## BEGIN Source material

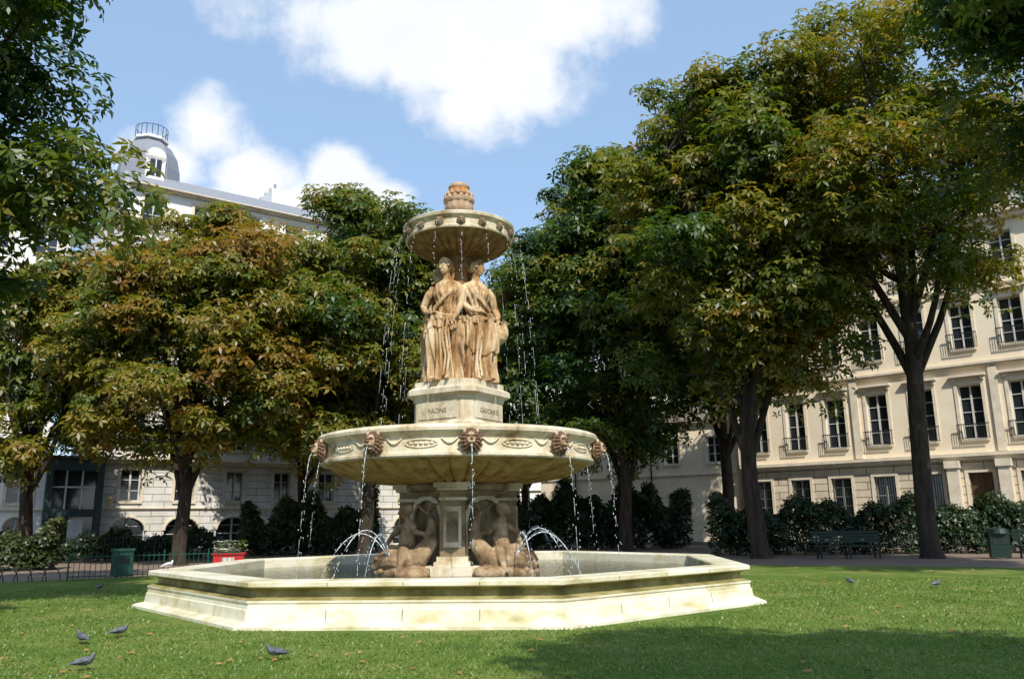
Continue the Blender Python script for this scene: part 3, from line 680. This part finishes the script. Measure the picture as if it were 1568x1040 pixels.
# right apartment building
LN=29; e=empty('apartment_building',(14.5,52.2,0),R_(-41.3))
mb=MB()
storey(mb,0,LN,0,4.3,12,1.15,1.55,2.1,1,door=(5,),balc=.0)
cornice(mb,0,LN,4.3,.35,.45)
storey(mb,0,LN,4.65,9.2,12,1.15,.75,2.9,0,balc=.75,hood=True)
cornice(mb,0,LN,9.2,.25,.25)
storey(mb,0,LN,9.45,13.4,12,1.1,.8,2.5,0,balc=.8,hood=True)
cornice(mb,0,LN,13.4,.2,.2)
storey(mb,0,LN,13.6,17,12,1.1,.8,2.0,0,balc=.7)
cornice(mb,0,LN,17,.5,.7)
body(mb,0,LN,17.5,12)
mansard(mb,0,LN,17.5,2.6,12,12,4)
for x in np.arange(.0,LN+.1,LN/4):
    mb.box(x-.2,-.12,4.7,x+.2,-.004,9.15,2)
for x in (LN/12*5.0,LN/12*6.0): mb.box(x-.28,-.5,0,x+.28,-.004,3.9,2); mb.box(x-.36,-.6,3.9,x+.36,-.004,4.28,2)
for i in range(12):
    if i==5: continue
    c=LN/12*(i+.5)
    for q in np.arange(-.5,.51,.125): mb.box(c+q-.012,.05,1.56,c+q+.012,.075,3.64,5)
mb.box(0,-.18,0,LN,-.004,.9,2)
mb.obj('facade_and_roof',BM(M_cream,M_rustC),e)
mb=MB(); mb.tube([(.3,-.2,0),(.3,-.2,17)],.06,8); mb.obj('downpipe',[M_iron],e)
# low cream building
e=empty('cream_annex_building',(2.0,61.2,0),R_(-33.5)); LN=14.8
mb=MB()
storey(mb,0,LN,0,4.2,5,1.0,1.7,1.5,0,arch=True); cornice(mb,0,LN,4.2,.15,.1); storey(mb,0,LN,4.35,7.6,5,1.0,.7,1.7,0)
cornice(mb,0,LN,7.6,.2,.35); body(mb,0,LN,7.8,8); 
mb.quad((-.2,-.4,7.8),(LN,-.4,7.8),(LN,4,9.6),(-.2,4,9.6),6); mb.quad((-.2,4,9.6),(LN,4,9.6),(LN,8,7.8),(-.2,8,7.8),6); mb.add([(-.0,0,7.8),(0,4,9.6),(0,8,7.8)],[(0,1,2)],0)
mb.obj('facade_and_roof',BM(M_cream,M_rustC,roof=M_tile),e)
mb=MB()
for x in (3.0,8.9): mb.tube([(x,-.15,0),(x,-.15,7.6)],.06,8)
mb.obj('downpipes',[M_iron],e)
# back building closing the square
e=empty('distant_stone_building',(-14,74,0),0); LN=34
mb=MB()
z=0
for hh in (4,3.6,3.4,3.2): storey(mb,0,LN,z,z+hh,12,1.2,.9,2.0,0); cornice(mb,0,LN,z+hh,.15,.2); z+=hh+.15
body(mb,0,LN,z,10); mansard(mb,0,LN,z,2.5,10,12,3)
mb.obj('facade_and_roof',BM(M_white,M_rustG),e)
# left grey building
o0=Vector((-34,36,0)); dv=Vector((.807,.59,0)); RL=math.atan2(.59,.807)
e=empty('grey_stone_building',tuple(o0+dv*14.6),RL); LN=20
mb=MB()
storey(mb,0,LN,0,2.35,7,1.9,.1,1.85,1,arch=True,surround=False); cornice(mb,0,LN,2.35,.12,.12)
storey(mb,0,LN,2.47,4.9,7,1.05,.35,1.75,1); cornice(mb,0,LN,4.9,.3,.5)
z=5.2
for k in range(5):
    storey(mb,0,LN,z,z+3.05,7,1.15,.6,2.0,1 if k<1 else 0,balc=.7,hood=(k==1)); cornice(mb,0,LN,z+3.05,.12,.2 if k<4 else .6); z+=3.17
body(mb,0,LN,z,12); mansard(mb,0,LN,z,1.3,12,0,1)
mb.obj('facade_and_roof',BM(M_white,M_rustG,roof=M_slate),e)
mb=MB(); mb.M=Matrix.Translation((1.5,3.0,0))
mb.lathe([(1.9,z-.5),(1.9,z+1.2),(1.85,z+2.2),(1.65,z+3.1),(1.25,z+3.8),(.9,z+4.05),(.9,z+4.2)],8,0,ph=R_(22.5))
mb.lathe([(1.05,z+4.2),(1.05,z+4.35)],8,1,ph=R_(22.5))
for i in range(18):
    a=2*math.pi*i/18; mb.box(.95*math.cos(a)-.018,.95*math.sin(a)-.018,z+4.35,.95*math.cos(a)+.018,.95*math.sin(a)+.018,z+5.05,2)
mb.lathe([(.97,z+5.05),(.97,z+5.1)],24,2,cap=False)
mb.box(-.55,-2.0,z+1.0,.55,-1.0,z+2.5,1); mb.box(-.33,-2.02,z+1.2,.33,-2.002,z+2.3,3); mb.box(-.03,-2.04,z+1.2,.03,-2.022,z+2.3,1)
mb.lathe([(.15,z+4.3),(.15,z+4.8)],8,1)
mb.M=mb.M@Matrix.Translation((0,-2.0,z+2.5))@Matrix.Rotation(R_(-90),4,'X'); mb.lathe([(.57,0),(.57,1.0)],20,1)
mb.obj('corner_dome',[M_slate,M_white,M_iron,M_glass],e)
# shopfront
e=empty('shopfront',tuple(o0+dv*11.9),RL); mb=MB(); LN=2.7
mb.box(0,-.5,0,.3,0,5.0,0); mb.box(LN-.3,-.5,0,LN,0,5.0,0); mb.box(.3,-.5,4.4,LN-.3,0,5.0,0); mb.box(.3,-.45,2.0,LN-.3,0,2.4,0)
mb.box(.3,-.2,2.4,LN-.3,-.15,4.4,1); mb.box(.3,-.2,.3,LN-.3,-.15,2.0,1); mb.box(-.1,-.6,5.0,LN+.1,0,5.15,0)
for x in (.95,1.7): mb.box(x-.04,-.27,2.4,x+.04,-.2,4.4,2)
mb.box(.302,-.27,3.5,LN-.302,-.203,3.58,2); mb.box(1.2,-.3,0,1.9,-.21,1.9,2); mb.box(0.3,-.45,0,LN-.3,-.1,.3,0)
mb.obj('shop_window',[M_shop,M_glass,M_frame],e)
e=empty('white_building',tuple(o0-dv*4),RL); mb=MB(); LN=15.9
z=0
for k,hh in enumerate((2.3,2.6,3.3,3.3,3.3,3.2)):
    storey(mb,0,LN,z,z+hh,7,1.1,.3 if k<2 else .7,1.7 if k<2 else 2.1,0,arch=(k==0)); cornice(mb,0,LN,z+hh,.1,.12); z+=hh+.1
body(mb,0,LN,z,11); mansard(mb,0,LN,z,2.2,11,7,3)
mb.obj('facade_and_roof',BM(M_white,M_rustG),e)
for t,z in ((9.6,2.6),(15.0,2.8)):
    mb=MB(); mb.box(-.03,-.3,.3,.03,0,.34,0); mb.lathe([(.05,-.25),(.13,.1),(.16,.14),(.03,.28)],6,1) ; mb.v=[(x,y-.3 if i>=8 else y,zz) for i,(x,y,zz) in enumerate(mb.v)]
    mb.obj('wall_lantern',[M_iron,M_yel],None,loc=tuple(o0+dv*t+Vector((.59,-.807,0))*.05+Vector((0,0,z))),rot=RL)

# ------------------------------------------------------------ trees
T=tree
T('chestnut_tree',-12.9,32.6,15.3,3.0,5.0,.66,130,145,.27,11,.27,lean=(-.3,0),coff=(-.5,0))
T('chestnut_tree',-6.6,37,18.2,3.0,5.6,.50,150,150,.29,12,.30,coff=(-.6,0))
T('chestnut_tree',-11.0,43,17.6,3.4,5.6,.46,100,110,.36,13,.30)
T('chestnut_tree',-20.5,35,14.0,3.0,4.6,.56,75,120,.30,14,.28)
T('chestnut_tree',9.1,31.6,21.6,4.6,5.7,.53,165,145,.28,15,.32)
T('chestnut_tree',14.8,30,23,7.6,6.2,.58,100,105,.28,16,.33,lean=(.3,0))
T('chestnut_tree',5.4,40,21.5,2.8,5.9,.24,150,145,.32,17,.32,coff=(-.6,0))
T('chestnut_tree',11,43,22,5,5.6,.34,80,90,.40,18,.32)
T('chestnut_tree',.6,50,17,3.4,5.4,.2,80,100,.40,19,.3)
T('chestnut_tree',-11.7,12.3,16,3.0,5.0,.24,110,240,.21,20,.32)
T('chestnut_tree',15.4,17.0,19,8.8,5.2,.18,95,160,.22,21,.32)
T('chestnut_tree',6.3,-2.4,12.5,5.0,4.8,.3,60,110,.3,22,.32)
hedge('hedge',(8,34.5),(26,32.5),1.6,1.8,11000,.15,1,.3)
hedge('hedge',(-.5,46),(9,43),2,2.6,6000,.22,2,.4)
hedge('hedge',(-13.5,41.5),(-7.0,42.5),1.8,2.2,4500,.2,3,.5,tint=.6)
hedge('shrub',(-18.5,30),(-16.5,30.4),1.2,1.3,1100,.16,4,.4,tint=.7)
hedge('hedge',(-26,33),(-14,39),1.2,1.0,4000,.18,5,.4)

# ------------------------------------------------------------ street furniture
def rail(name,p0,p1,h,mat,sp=.14,hoop=False):
    mb=MB(); p0=Vector((*p0,0));p1=Vector((*p1,0)); n=int((p1-p0).length/sp)
    if hoop:
        n=int((p1-p0).length/.35)
        for i in range(n):
            a=p0.lerp(p1,i/n); b=p0.lerp(p1,(i+1.3)/n)
            mb.tube([a.lerp(b,(1-math.cos(math.pi*k/8))/2)+Vector((0,0,h*math.sin(math.pi*k/8))) for k in range(9)],.014,5)
    else:
        for i in range(n+1):
            a=p0.lerp(p1,i/n); big=i%9==0
            mb.tube([a,a+Vector((0,0,h*(1.1 if big else 1)))],.025 if big else .01,5)
        for z in (.1,h-.08): mb.tube([p0+Vector((0,0,z)),p1+Vector((0,0,z))],.014,5)
    return mb.obj(name,[mat])
rail('garden_fence',(-12.8,24.2),(-8.6,26.5),.72,M_green)
rail('lawn_edging',(-20,21.5),(-13,24.0),.4,M_iron,hoop=True)
rail('street_fence',(-27,31),(-13,37.5),1.1,M_iron)
rail('street_fence',(9,36),(26,34),1.2,M_iron)
mb=MB()
mb.box(-.3,-.2,.05,.3,.2,.75,0); mb.box(-.34,-.24,.75,.34,.24,.82,0); mb.box(-.22,-.215,.4,.22,-.203,.6,1)
mb.obj('litter_bin',[M_green,M_iron],loc=(-12.1,26,0),rot=.4)
mb=MB(); mb.box(-.3,-.2,.05,.3,.2,.85,0); mb.lathe([(.36,.85),(.3,1.0),(.1,1.06)],12,0); mb.box(-.22,-.215,.5,.22,-.203,.7,1)
mb.obj('litter_bin',[M_shgreen,M_iron],loc=(16.6,28.9,0),rot=-.3)
def bench(x,y,rot,name='park_bench'):
    mb=MB()
    for k in range(4): mb.box(-1.2,-.45+.12*k,.44,1.2,-.36+.12*k,.475,0)
    for k in range(4): mb.box(-1.2,.06+.012*k,.56+.11*k,1.2,.09+.012*k,.645+.11*k,0)
    for sx in (-1.0,0,1.0):
        mb.tube([(sx,-.42,0),(sx,-.4,.43)],.035,6,1); mb.tube([(sx,.12,0),(sx,.05,.43),(sx,.12,1.0)],.035,6,1); mb.tube([(sx,-.42,.42),(sx,.05,.42)],.03,6,1)
    mb.obj(name,[M_shgreen,M_iron],loc=(x,y,0),rot=rot)
bench(12.0,30.5,-.1); bench(18.3,28.6,-.35)
mb=MB(); mb.box(-.5,-.25,0,.5,.25,.5,0); mb.box(-.55,-.3,.5,.55,.3,.56,0); mb.box(-.2,-.262,.1,.2,-.252,.4,1)
rp=random.Random(2)
for i in range(200):
    x=rp.uniform(-.55,.55);y=rp.uniform(-.3,.3);z=.56+rp.uniform(0,.4); s=.05
    mb.add([(x-s,y,z),(x,y-s,z+.02),(x+s,y,z+.01),(x,y+s,z+.03)],[(0,1,2,3)],2 if i%4 else 3)
mb.obj('flower_planter',[M_red,M_frame,M_grassb,M_pigw],loc=(-9.9,29.2,0),rot=.2)
# pigeons
def pigeon(x,y,rot,z=.01,white=False,sc_=.68):
    mb=MB(); mb.M=Matrix.Scale(sc_,4)
    hz_=.24; hx=.13
    mb.tube([(-.2,0,.11),(-.13,0,.125),(-.06,0,.135),(.02,0,.145),(.08,0,.155),(.11,0,.18),(hx,0,hz_-.02),(hx+.012,0,hz_),(hx+.035,0,hz_)],[.012,.035,.058,.068,.06,.042,.026,.027,.014],12,0)
    mb.tube([(hx+.035,0,hz_),(hx+.06,0,hz_-.01)],[.008,.002],5,2)
    for s in (-1,1):
        mb.tube([(.06,s*.055,.15),(-.03,s*.066,.14),(-.15,s*.03,.12),(-.19,s*.012,.115)],[.02,.035,.022,.005],8,0 if not white else 1,flat=.4)
        mb.tube([(.01,s*.025,.10),(.01,s*.028,.005)],.005,5,2)
        for a in (-.5,0,.5): mb.tube([(.01,s*.028,.006),(.01+.03*math.cos(a),s*.028+.03*math.sin(a),.003)],.003,4,2)
    mb.tube([(-.12,0,.12),(-.23,0,.10)],[.03,.035],8,0,flat=.25)
    mb.obj('pigeon',[M_pigw if white else M_pig,M_pig,M_leg],None,True,loc=(x,y,z),rot=rot)
for p in [(-5.45,11.8,.4),(-5.65,11.2,2.6),(-4.6,9.2,.3),(-2.7,9.7,3.4),(7.4,18.8,1.8),(8.8,17.8,.2),(-9.9,20.2,1.2)]:
    pigeon(*p)
pigeon(FC[0]+5.75*math.cos(R_(-162)),FC[1]+5.75*math.sin(R_(-162)),1.0,.672,True)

## END Source material

# Problem details:
Give again, word for word, the lines starting at the line that has "T('chestnut_tree',-11.7,12.3,16,3.0,5.0,.24,110,240,.21,20,.32)" and ending at the line that has "hedge('hedge',(-26,33),(-14,39),1.2,1.0,4000,.18,5,.4)", with both of those lines included and nothing else.

# Result of this exercise:
T('chestnut_tree',-11.7,12.3,16,3.0,5.0,.24,110,240,.21,20,.32)
T('chestnut_tree',15.4,17.0,19,8.8,5.2,.18,95,160,.22,21,.32)
T('chestnut_tree',6.3,-2.4,12.5,5.0,4.8,.3,60,110,.3,22,.32)
hedge('hedge',(8,34.5),(26,32.5),1.6,1.8,11000,.15,1,.3)
hedge('hedge',(-.5,46),(9,43),2,2.6,6000,.22,2,.4)
hedge('hedge',(-13.5,41.5),(-7.0,42.5),1.8,2.2,4500,.2,3,.5,tint=.6)
hedge('shrub',(-18.5,30),(-16.5,30.4),1.2,1.3,1100,.16,4,.4,tint=.7)
hedge('hedge',(-26,33),(-14,39),1.2,1.0,4000,.18,5,.4)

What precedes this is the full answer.